Finalmente dopo circa un’ora e mezzo tra i cespugli apparve il muso di una femmina. Che emozione vederla guardarsi intorno e poi sparire di nuovo dietro la vegetazione.

Il ghiaccio era rotto e nel giro di un’altra mezz’ora l’ambiente cambiò. Prima uscirono allo scoperto mamma e figlio/a poi altri due si allontanarono portandosi dietro un pezzo di preda, un’altro si andò a sedere un po’ più in là evidentemente sazio, dall’altra parte tre animali finivano di mangiare e si scambiavano effusioni. Insomma ho trascorso momenti incredibili a un passo da un branco di puma che alla fine si sono allontanati, chi risalendo la collina, chi addirittura uscendo in strada a pochissimi metri da me, tanto che la guida, attentissima, mi ha fatto arretrare perché, immersa negli scatti fotografici, non mi ero accorta di avere accorciato la distanza di sicurezza. La guida mi ha fatto anche un video dove ha ripreso me così vicino agli animali. Un bellissimo ricordo.
Era praticamente finita la mattinata e mio marito ed io eravamo felici ma stanchissimi perché la tensione e la concentrazione era stata altissima per oltre tre ore.
Riprendemmo il nostro giro per il parco e scaricammo la tensione con una breve passeggiata intorno a una pozza d’acqua piena di canne spazzate dal vento dove qualche anatra si nascondeva e pescava.

Poi finimmo in un punto panoramico dove c’era una baracca che fungeva da bar e ristoro. Lì consumammo la nostra colazione al sacco con davanti le torri avvolte dalle nuvole. Tempo di finire il pranzo e le nuvole si erano dissolte lasciando le torri visibili in tutta la loro maestà.
La sera prima avevamo dormito nel lodge “Las Torres”, sì quello di vent’anni fa, ma completamente ristrutturato e allargato così che ora si dava arie di lodge stellato, anche se era rimasto un posto di transito impersonale e con un ristorante molto scenografico ma appena sufficiente in termini di cibo.

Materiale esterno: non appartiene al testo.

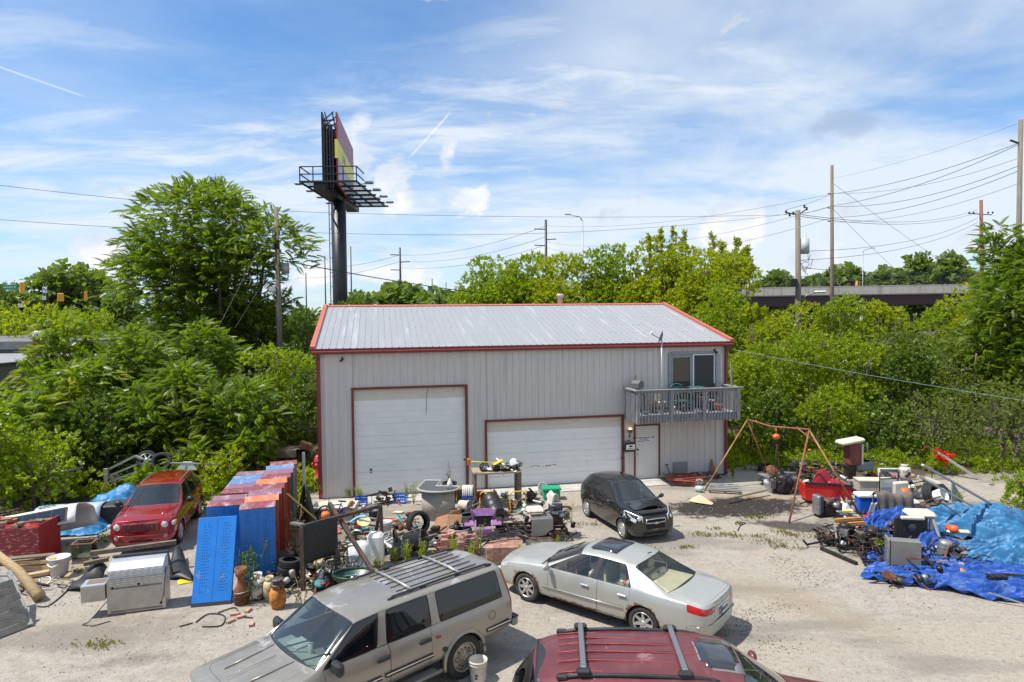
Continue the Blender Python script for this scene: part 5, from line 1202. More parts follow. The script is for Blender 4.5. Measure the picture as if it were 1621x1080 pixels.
# poles
rt,t = pole('utility_pole',437,328,38,.15,'grey wooden utility pole in front of the large leafy tree, with floodlight',lean=-.004)
mb = MB(); mb.tube([(.45,.0,t.z-3.8),(.45,0,t.z-3.2)],.22,12); mb.bar((0,0,t.z-3.5),(.4,0,t.z-3.5),.06); P('junction_box',mb,galv,rt)
mb = MB(); mb.box((-.25,-.2,t.z-4.7),(.42,.2,.34),None,.04); fl = P('floodlight',mb,galv,rt); mb = MB(); mb.box((-.25,-.31,t.z-4.7),(.34,.02,.26)); P('lens',mb,white_plastic,fl)
mb = MB(); mb.tube([(0,0,t.z-2.4),(0,0,t.z-1.9)],.16,10); P('band',mb,black_plastic,rt)
mb = MB(); mb.tube([(.12,0,t.z-4.2),(.5,0,t.z-4.2),(.6,0,t.z-4.0),(.6,0,t.z-3.8)],.04,6); P('conduit',mb,galv,rt)
PA = t
rt,t = pole('short_post',247,432,50,.20,'short cut off wooden pole among the sumacs, left of the large tree')
rt,t = pole('utility_pole',1263,333,45,.19,'wooden utility pole with grey transformer and street lamp arm in front of the overpass',lean=-.01); PB = t
mb = MB(); mb.tube([(.45,-.1,t.z-2.95),(.45,-.1,t.z-1.95)],.29,16); mb.lathe([(0,.35),(.07,.33),(.10,.05),(.24,0)],12,at(.45,-.1,t.z-1.95)); P('transformer',mb,mat('transformer_grey',(.42,.46,.46),.5),rt)
mb = MB(); mb.bar((-.75,0,t.z-.15),(-.05,0,t.z-.3),.07); mb.bar((.05,0,t.z-.3),(.65,0,t.z+.1),.07)
for x,z in ((-.8,-.1),(-.55,-.3),(-.3,-.2),(.45,.25),(.6,.1)):mb.lathe([(0,-.12),(.09,-.08),(.05,0),(.09,.08),(0,.12)],8,at(x,0,t.z+z))
P('insulators',mb,steel_dark,rt)
mb = MB(); R = random.Random(3)
for k in range(6):
    p = Vector((.1,-.1,t.z-3.1-R.random())); q = Vector((.5+R.random()*.5,-.2,t.z-2.2-R.random()*2.2)); mb.tube([p,(p+q)/2+Vector((R.uniform(-.2,.4),-.1,-.4)),q],.02,4)
P('loose_wires',mb,steel_dark,rt,kind='stuff')
mb = MB(); mb.box((-.35,-.2,t.z-4.9),(.5,.25,.5),None,.03); P('floodlight',mb,steel_dark,rt)
mb = MB(); mb.tube([(.1,0,t.z-6.3),(.6,-.1,t.z-5.75),(1.2,-.2,t.z-5.6)],.04,6); ar = P('lamp_arm',mb,galv,rt); mb = MB(); mb.box((1.45,-.25,t.z-5.55),(.75,.28,.16),None,.07); P('lamp_head',mb,mat('lamp_head',(.62,.64,.65),.4),ar)
rt,t = pole('utility_pole',1317,262,60,.16,'tall thin wooden pole between the transformer pole and the street lamp',lean=-.008); PC = t
mb = MB(); [mb.bar((-.35,0,t.z-z),(0,0,t.z-z-.05),.07) for z in (2.5,3.8,5.0)]; P('brackets',mb,steel_dark,rt,kind='stuff')
rt,t = pole('utility_pole',1616,190,45,.16,'tallest wooden pole at the right edge of the picture'); PD = t
mb = MB(); mb.bar((-.7,0,t.z-1.35),(0,0,t.z-1.6),.1); P('bracket',mb,steel_dark,rt)
rt,t = pole('utility_pole',1553,317,90,.24,'reddish leaning wooden pole at the right end of the overpass',pole_red,lean=-.028); PE = t
mb = MB(); mb.bar((-1.5,0,t.z-1.8),(1.5,0,t.z-2.0),.1); [mb.lathe([(0,-.2),(.15,0),(0,.2)],6,at(x,0,t.z-1.7)) for x in (-1.6,-1.0,1.0,1.6)]; P('crossarm',mb,steel_dark,rt)
rt,t = pole('utility_pole',864,348,110,.22,'distant dark pole with three short arms above the tree row',steel_dark); PF = t
mb = MB(); [mb.bar((s_*1.9*(1 if s_ < 0 else .9),0,t.z-z),(0,0,t.z-z-.1),.14) for s_,z in ((-1,1.5),(1,3.2),(-1,4.2))]; P('arms',mb,steel_dark,rt,kind='stuff')
rt,t = pole('utility_pole',633,392,150,.24,'distant dark pole with three short arms above the left end of the roof',steel_dark); PG = t
mb = MB(); [mb.bar((s_*2.2,0,t.z-z),(0,0,t.z-z-.1),.18) for s_,z in ((-1,1.6),(1,3.2),(-1,5.0))]; P('arms',mb,steel_dark,rt,kind='stuff')
for px,yt,Y,r,lb in ((555,390,130,.13,'thin distant mast just right of the billboard column'),(514,405,100,.10,'thin distant mast left of the billboard column'),(684,441,160,.14,'short distant mast in the gap left of the tree row'),(706,447,160,.12,'shortest distant mast left of the tree row'),(484,432,90,.09,'thin mast behind the right edge of the large tree')):pole('distant_mast',px,yt,Y,r,lb,steel_dark,cat='mast')
for px,yt,Y,s_,lb in ((922,350,100,-1,'street lamp standing up behind the tree row above the roof vent'),(1366,400,150,1,'street lamp on the overpass left of the two tall crowns')):
    rt,t = pole('street_lamp',px,yt,Y,.11,lb,galv,cat='street lamp'); mb = MB(); mb.tube([(0,0,t.z),(s_*.4,0,t.z+.6),(s_*2.0,0,t.z+1.0)],.08,5); mb.box((s_*2.2,0,t.z+1.0),(.9,.3,.14)); P('lamp_arm',mb,galv,rt)
# wires
wire(A(-60,286,30),A(437,333,38),.15,'upper thin wire running from the left edge to the near pole')
wire(A(-60,343,30),A(437,368,38),.15,'lower thin wire running from the left edge to the near pole')
wire(A(437,334,38),A(1248,340,45),.25,'upper long wire from the near pole to the transformer pole')
wire(A(437,366,38),A(1256,338,45),.7,'lower long wire from the near pole to the transformer pole')
wire(A(445,412,38),A(900,474,75),.5,'heavy dark cable dropping from the near pole towards the tree row',.035)
wire(A(432,350,38),A(345,520,33),.0,'upper guy wire slanting left from the near pole',.014,name='guy_wire',group='guy wires'); wire(A(430,425,38),A(372,520,34),0,'lower guy wire slanting left from the near pole',.014,name='guy_wire',group='guy wires')
wire(A(-30,620,24),A(110,585,30),.25,'black cable across the sumac below the flat roof',.03)
k = 0
for (y0,y1,sg,r) in ((307,226,.5,.02),(283,195,.3,.008),(326,228,.6,.02),(306,250,.7,.014),(327,262,.8,.02),(345,270,.7,.02),(352,290,.7,.014)):
    wire(A(1317,y0,60),A(1614,y1,45),sg,['first','second','third','fourth','fifth','sixth','lowest'][k]+' wire from the top between the tall thin pole and the right edge pole',r); k += 1
k = 0
for (x,Y,y0,y1,sg) in ((1245,45,307,332,.1),(1245,45,326,338,.2),(864,110,307,357,1.2),(864,110,326,383,2.0),(864,110,345,392,2.4)):
    wire(A(1317,y0,60),A(x,y1,Y),sg,['upper short wire between the tall thin pole and the transformer pole','lower short wire between the tall thin pole and the transformer pole','top wire swinging left from the tall thin pole to the distant three armed pole','middle wire swinging left from the tall thin pole to the distant three armed pole','lowest wire swinging left from the tall thin pole to the distant three armed pole'][k],.016); k += 1
k = 0
for (y0,y1) in ((358,404),(375,414),(388,424)):wire(A(864,y0,110),A(633,y1,150),1.4,['top','middle','lowest'][k]+' wire between the two distant three armed poles',.03); k += 1
k = 0
for (y0,y1) in ((404,424),(414,440)):wire(A(633,y0,150),A(470,y1,190),1.2,['upper','lower'][k]+' wire running left behind the billboard column',.04); k += 1
k = 0
for (y0,y1,x) in ((340,332,1548),(343,336,1548),(398,345,1548),(412,352,1548),(424,408,1621)):wire(A(1268,y0,45),A(x,y1,90),1.0,['top','second','third','fourth','lowest'][k]+' wire from the transformer pole towards the reddish pole',.022); k += 1
wire(A(1318,290,60),A(1560,460,75),.2,'thin guy wire slanting down right from the tall thin pole',.014,name='guy_wire',group='guy wires'); wire(A(1318,330,60),A(1450,455,75),.2,'lower guy wire slanting down right from the tall thin pole',.014,name='guy_wire',group='guy wires')
wire(BM @ Vector((L_,-.1,5.3)),A(1760,655,19),.10,'pale blue cable running from the building corner to the right edge',.010,mat('blue_cable',(.16,.24,.27),.6))
# overpass
ov = T('overpass','concrete road overpass with dark girders and a chain link fence on top','bridge',Matrix())
oL,oR = A(1120,456,120),A(1640,449,110); d = oR-oL; Lo = Vector((d.x,d.y,0)).length; OM = Matrix.Translation((oL.x,oL.y,0)) @ rotm(0,0,math.degrees(atan2(d.y,d.x))); zp = (oL.z+oR.z)/2
mb = MB(); mb.box((Lo/2,0,zp-.72),(Lo,.3,1.45),OM); mb.box((Lo/2,-.12,zp-.06),(Lo,.1,.13),OM); P('parapet',mb,mat('bridge_concrete',(.44,.41,.36),.9,0,.15,1.5,0,30,(.25,.22,.19),(.5,.7),.8,stretch=(1,1,.2)),ov)
mb = MB(); mb.box((Lo/2,6,zp-1.5),(Lo,12,.25),OM); P('deck',mb,concrete,ov)
for k in range(5):mb = MB(); mb.box((Lo/2,.5+k*2.6,zp-2.5),(Lo,.35,1.75),OM); P('girder',mb,mat('girder_brown',(.055,.03,.028),.6),ov)
for k in range(3):
    for y in (1,6,11):mb = MB(); mb.tube([(Lo*(.15+.35*k),y,0),(Lo*(.15+.35*k),y,zp-3.4)],.5,12,OM); P('pier',mb,concrete,ov)
nP = 22
for k in range(nP+1):mb = MB(); mb.bar((Lo*k/nP,0,zp),(Lo*k/nP,0,zp+1.95),.07,.07,OM); P('fence_post',mb,steel_dark,ov)
mb = MB()
for k in range(190):x = Lo*k/190; mb.bar((x,0,zp),(min(Lo,x+1.6),0,zp+1.85),.016,.016,OM); mb.bar((x,0,zp+1.85),(min(Lo,x+1.6),0,zp),.016,.016,OM)
for z in (.3,1.0,1.88):mb.bar((0,0,zp+z),(Lo,0,zp+z),.05,.05,OM)
P('chain_link',mb,steel_dark,ov,kind='stuff')
mb = MB(); mb.lathe([(.22,0),(.22,.5),(.16,.5),(.14,.9),(0,.9)],10,at(A(1361,452,112).x,113,zp-.1)); ONE('traffic_drum',mb,mat('orange_plastic',(.85,.15,.02),.5),'orange traffic barrel on the overpass below the street lamp','traffic barrel')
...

Ci spostammo invece la seconda notte al lodge del Lago Grey e qui fu tutta un’altra storia. La posizione e soprattutto la camera che ci avevano assegnato erano perfette. Una vetrata sul lago e sulle montagne con una vista mozzafiato. Accogliente e con un ristorante ottimo, il personale gentile e disponibile. Invitammo a cenare con noi la guida e passammo una bellissima serata chiacchierando a lungo fino a che stanchi e soddisfatti andammo a dormire con la prospettiva di una sveglia molto per tempo la mattina dopo.

Il Lago Grey è a circa 60 km dall’ingresso del parco quindi fu gioco forza ritornare al Las Torres visto che sarebbe stata l’ultima notte nel parco e la mattina dopo avremmo dovuto prendere il volo che da Puerto Natales ci avrebbe riportato a Santiago.

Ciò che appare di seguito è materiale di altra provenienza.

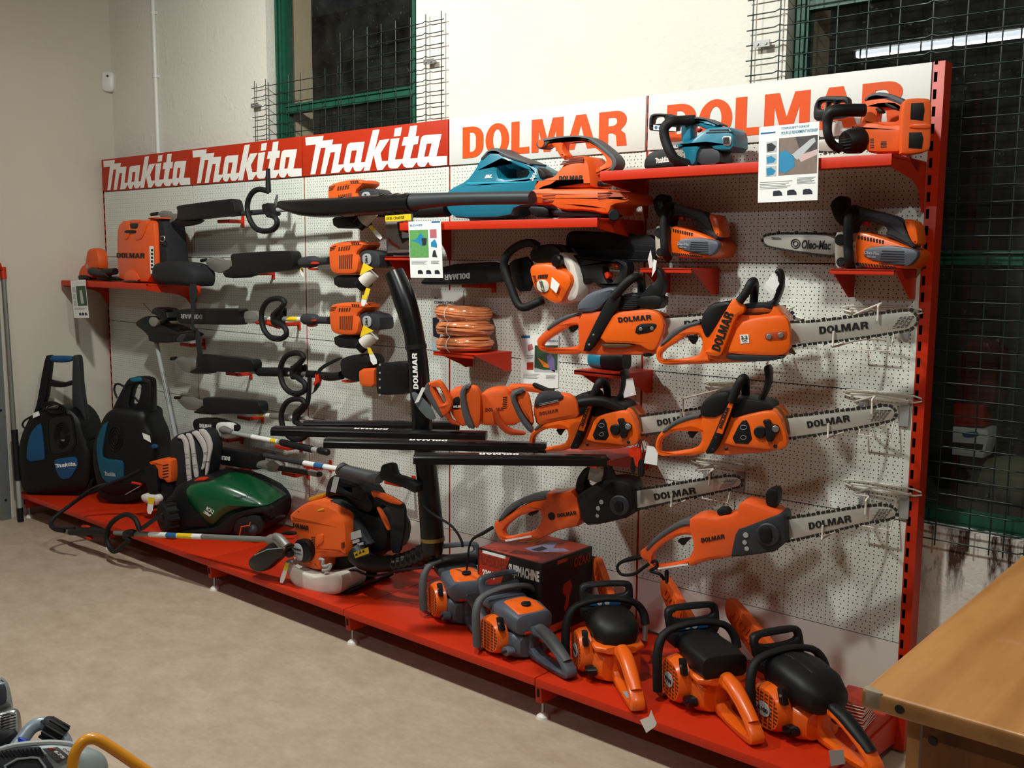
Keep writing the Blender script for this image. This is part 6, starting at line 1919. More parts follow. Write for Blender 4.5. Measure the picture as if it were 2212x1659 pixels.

La giornata fu comunque di puro divertimento tra fenicotteri, mandrie di Guanaco, laghi e sempre quelle montagne imponenti a fare da sfondo a paesaggi di un respiro che noi europei facciamo fatica anche solo a immaginare. Facemmo parecchie fermate e potei anche con una camminata intorno all lago arrivare a distanza di sicurezza da un affollamento di fenicotteri che cercavano cibo molto vicino a riva. Il terreno era roccioso e fangoso, ma quella macchia bianca e rossa di “flamingo cileni “ erano una calamita e senza disturbarli riuscii ad immortalarli ripetutamente.

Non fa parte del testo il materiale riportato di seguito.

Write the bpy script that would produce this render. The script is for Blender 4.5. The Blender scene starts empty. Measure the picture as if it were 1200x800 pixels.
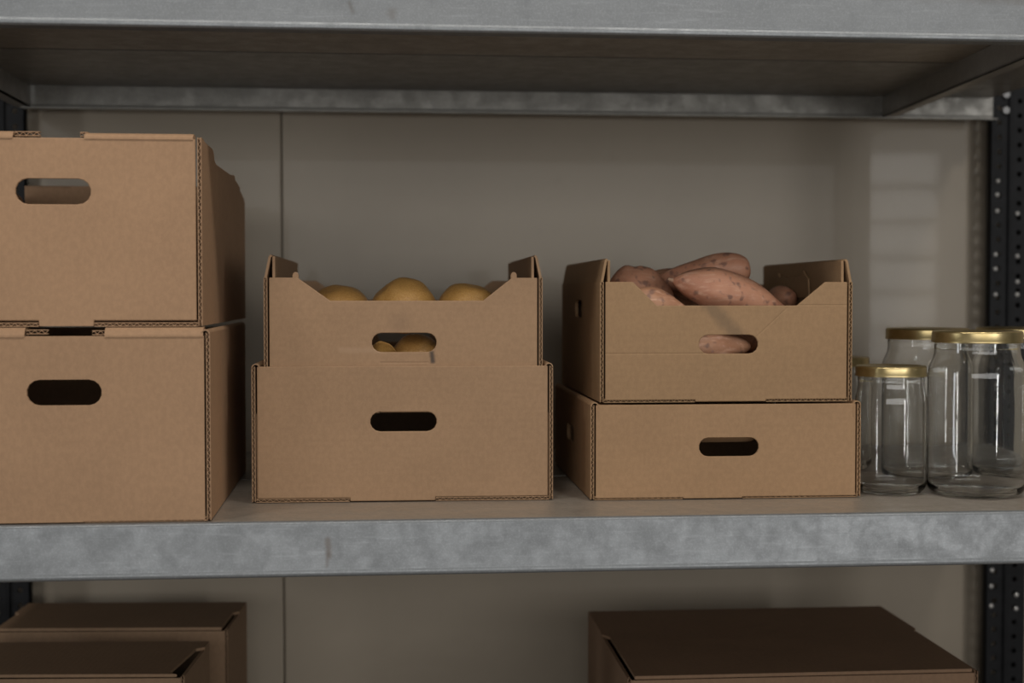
import bpy, bmesh, math, random
from mathutils import Vector, Matrix, Euler, noise

S = bpy.context.scene
COL = S.collection
R = math.radians

# ------------------------------------------------------------------ camera
cam_data = bpy.data.cameras.new('camera')
cam = bpy.data.objects.new('camera', cam_data)
COL.objects.link(cam)
cam.location = (0, 0, 1.41)
cam.rotation_euler = (R(90 - 1.881), 0, R(-5.346))
cam_data.sensor_width = 36.0
cam_data.lens = 1667.0 / 1200.0 * 36.0
cam_data.dof.use_dof = True
cam_data.dof.focus_distance = 1.74
cam_data.dof.aperture_fstop = 3.2
S.camera = cam
# several jars stand behind each other: let light pass through all their walls
S.cycles.max_bounces = 24
S.cycles.transmission_bounces = 24

# ------------------------------------------------------------------ world, lamps, exposure
world = bpy.data.worlds.new('room_light')
S.world = world
world.use_nodes = True
wbg = world.node_tree.nodes['Background']
wbg.inputs[0].default_value = (1.0, 0.97, 0.92, 1)
wbg.inputs[1].default_value = 0.09


def area(name, loc, target, sx, sy, power, color):
    d = bpy.data.lights.new(name, 'AREA')
    d.shape = 'RECTANGLE'
    d.size, d.size_y, d.energy, d.color = sx, sy, power, color
    o = bpy.data.objects.new(name, d)
    COL.objects.link(o)
    o.location = loc
    o.rotation_euler = (Vector(target) - Vector(loc)).to_track_quat('-Z', 'Y').to_euler()
    return o


# tall window behind the camera on the right, its light broken into strips by a blind
for k in range(8):
    zc = 0.72 + 0.2 * k
    area('window_light_right', (2.95, -3.0, zc), (2.35, 1.9, zc), 0.38, 0.165, 2.4, (1.0, 0.98, 0.95))
area('window_light_left', (-3.2, 0.75, 1.20), (0.7, 1.75, 1.20), 0.30, 1.9, 13, (0.92, 0.96, 1.0))
area('fill_light_middle', (0.4, -3.3, 1.95), (0.4, 1.9, 1.45), 6.5, 1.5, 92, (1.0, 0.98, 0.95))  # broad fill panel added behind the camera for soft frontal light
for lx in (-0.9, -0.1, 0.7, 1.5):
    lamp = area('ceiling_lamp', (lx, 0.85, 3.0), (lx, 1.65, 1.2), 0.22, 0.22, 6.0, (1.0, 0.95, 0.88))
    lamp.data.shape = 'DISK'

S.view_settings.view_transform = 'Standard'
S.view_settings.look = 'None'
S.view_settings.gamma = 1.0
S.view_settings.use_curve_mapping = False
S.view_settings.exposure = 0.0


# ------------------------------------------------------------------ object helpers
def link(name, mesh, mat, parent=None, loc=(0, 0, 0), rotz=0.0, smooth=False):
    if mat is not None:
        mesh.materials.clear()
        mesh.materials.append(mat)
    if smooth:
        mesh.polygons.foreach_set('use_smooth', [True] * len(mesh.polygons))
    o = bpy.data.objects.new(name, mesh)
    COL.objects.link(o)
    o.location = loc
    o.rotation_euler = (0, 0, rotz)
    if parent is not None:
        o.parent = parent
    return o


def done(bm, name, recalc=True):
    if recalc:
        bmesh.ops.recalc_face_normals(bm, faces=bm.faces[:])
    me = bpy.data.meshes.new(name)
    bm.to_mesh(me)
    bm.free()
    return me


def tag(o, label, cat, group=None):
    o['label'] = label
    o['category'] = cat
    if group:
        o['group'] = group
    return o


def thing(name, label, cat, loc=(0, 0, 0), rotz=0.0, group=None):
    o = bpy.data.objects.new(name, None)
    COL.objects.link(o)
    o.empty_display_size = 0.05
    o.location = loc
    o.rotation_euler = (0, 0, rotz)
    return tag(o, label, cat, group)


def bevel(o, w, seg=2, ang=40):
    m = o.modifiers.new('bevel', 'BEVEL')
    m.width, m.segments, m.limit_method, m.angle_limit = w, seg, 'ANGLE', R(ang)
    m.use_clamp_overlap = True
    return o


def add_box(bm, a, b):
    (x0, y0, z0), (x1, y1, z1) = a, b
    v = [bm.verts.new(p) for p in ((x0, y0, z0), (x1, y0, z0), (x1, y1, z0), (x0, y1, z0),
                                   (x0, y0, z1), (x1, y0, z1), (x1, y1, z1), (x0, y1, z1))]
    for f in ((0, 3, 2, 1), (4, 5, 6, 7), (0, 1, 5, 4), (1, 2, 6, 5), (2, 3, 7, 6), (3, 0, 4, 7)):
        bm.faces.new([v[i] for i in f])


def add_plate(bm, outline, holes, o, U, V, N, t):
    """flat sheet with holes: outline in (u, v), thickness t along N"""
    o, U, V, N = Vector(o), Vector(U), Vector(V), Vector(N)
    edges = []
    verts = []
    for loop in [outline] + list(holes):
        vs = [bm.verts.new(o + U * u + V * v) for u, v in loop]
        verts += vs
        for i in range(len(vs)):
            edges.append(bm.edges.new((vs[i], vs[(i + 1) % len(vs)])))
    res = bmesh.ops.triangle_fill(bm, use_beauty=True, use_dissolve=False, edges=edges)
    faces = [g for g in res['geom'] if isinstance(g, bmesh.types.BMFace)]
    ext = bmesh.ops.extrude_face_region(bm, geom=faces)
    nv = [g for g in ext['geom'] if isinstance(g, bmesh.types.BMVert)]
    bmesh.ops.translate(bm, verts=nv, vec=N * t)


def add_sweep(bm, prof, a, b, axis):
    """closed profile of 3-vectors swept from offset a to b along axis"""
    axis = Vector(axis)
    n = len(prof)
    A = [bm.verts.new(Vector(p) + axis * a) for p in prof]
    B = [bm.verts.new(Vector(p) + axis * b) for p in prof]
    for i in range(n):
        j = (i + 1) % n
        bm.faces.new((A[i], A[j], B[j], B[i]))
    return A, B


def ribbon(pts, th):
    """closed outline of a bent sheet: 2-D centre line given thickness th"""
    L, Rr = [], []
    for i, p in enumerate(pts):
        a = pts[max(i - 1, 0)]
        b = pts[min(i + 1, len(pts) - 1)]
        dx, dy = b[0] - a[0], b[1] - a[1]
        k = math.hypot(dx, dy) or 1
        nx, ny = -dy / k * th / 2, dx / k * th / 2
        L.append((p[0] + nx, p[1] + ny))
        Rr.append((p[0] - nx, p[1] - ny))
    return L, Rr


def add_bent_sheet(bm, pts, th, to3, a, b, axis):
    L, Rr = ribbon(pts, th)
    prof = [to3(*p) for p in L] + [to3(*p) for p in reversed(Rr)]
    A, B = add_sweep(bm, prof, a, b, axis)
    n = len(pts)
    for ring in (A, B):
        for i in range(n - 1):
            bm.faces.new((ring[i], ring[i + 1], ring[2 * n - 2 - i], ring[2 * n - 1 - i]))


def add_flutes(bm, p0, along, length, thick, t, inward, depth=0.006, wl=0.0075):
    """the wavy middle layer of corrugated board seen at a cut edge"""
    p0, along, thick, inward = Vector(p0), Vector(along), Vector(thick), Vector(inward)
    n = max(4, int(length / wl * 6))
    w = 0.00042
    rows = []
    for i in range(n + 1):
        s = length * i / n
        q = t / 2 + (t / 2 - 0.0009) * math.sin(2 * math.pi * s / wl)
        row = []
        for dq, dd in ((-w, 0), (w, 0), (w, depth), (-w, depth)):
            row.append(bm.verts.new(p0 + along * s + thick * (q + dq) + inward * dd))
        rows.append(row)
    for i in range(n):
        a, b = rows[i], rows[i + 1]
        for k in range(4):
            j = (k + 1) % 4
            bm.faces.new((a[k], a[j], b[j], b[k]))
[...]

La sera poi trovammo una sorpresa nella camera del lodge: un invito a una cena tipicamente cilena, ovvero una grigliata di tutti i tipi di carne dal manzo all’agnello al guanaco e tanta verdura alla griglia. L’invito era per circa dodici coppie ospiti in albergo, tra cui noi, e cenammo intorno a un fuoco di brace su cui venivano arrostite le carni circondati da una vetrata sulla prateria. A un certo punto una mandria di cavalli, che veniva riportata al ricovero notturno da un gaucho, attraversò al galoppo la piana. Il sole tramonta tardissimo in questa stagione così la luce era quella tipica del tramonto, radente e molto suggestiva.

Adesso il nostro viaggio era davvero alla fine e ripartimmo la mattina dopo salutati, dopo una breve e intensa pioggia, da un arcobaleno magnifico a ridosso delle montagne.